A Computer-Assisted Proof Solves the ‘Packing Coloring’ Problem

A Computer-Assisted Proof Solves the ‘Packing Coloring’ Problem

The researchers didn’t actually fill an infinite grid. They didn’t have to. Instead, it’s enough to take a small subset of the grid—say a 10-by-10 square—fill that with numbers, then show that copies of the filled subset can be placed next to each other, the way you’d cover a floor with copies of a tile.

When Subercaseaux first learned of the problem, he started looking for tiles using pen and paper. He would sketch grids of numbers, cross them out, try again. He soon tired of that approach, and he asked a friend to design a web-based tool that resembled the game Minesweeper and allowed him to test combinations faster. After a few more weeks of work he’d convinced himself there was no way to pack a grid with eight numbers, but he couldn’t get any further than that—there were just too many potential shapes the tiles could take, and too many different ways they could be filled with numbers.

The problem, as would later become clear, is that it’s vastly more difficult to show that the grid can’t be covered by a certain set of numbers than to show that it can. “It isn’t just showing that one way doesn’t work, it’s showing that every possible way doesn’t work,” Goddard said.

After Subercaseaux started at CMU and convinced Heule to work with him, they quickly found a way to cover the grid with 15 numbers. They were also able to rule out the possibility of solving the problem with only 12 numbers. But their feelings of triumph were short-lived, as they realized that they’d merely reproduced results that had been around for a long time: As far back as 2017, researchers had known the answer wasn’t less than 13 or greater than 15.

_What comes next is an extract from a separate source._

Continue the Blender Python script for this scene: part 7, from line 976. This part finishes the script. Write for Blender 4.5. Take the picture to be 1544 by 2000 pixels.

Marijn Heule specializes in leveraging computer power to make progress on difficult questions in math.Photograph: Carnegie Mellon University

For a first-year grad student who’d roped a big-time professor into working on his pet problem, it was an unsettling discovery. “I was horrified. I had basically been working for several months on a problem without realizing this, and even worse, I had made Marijn waste his time on it!” Subercaseaux wrote in a blog post recapping their work.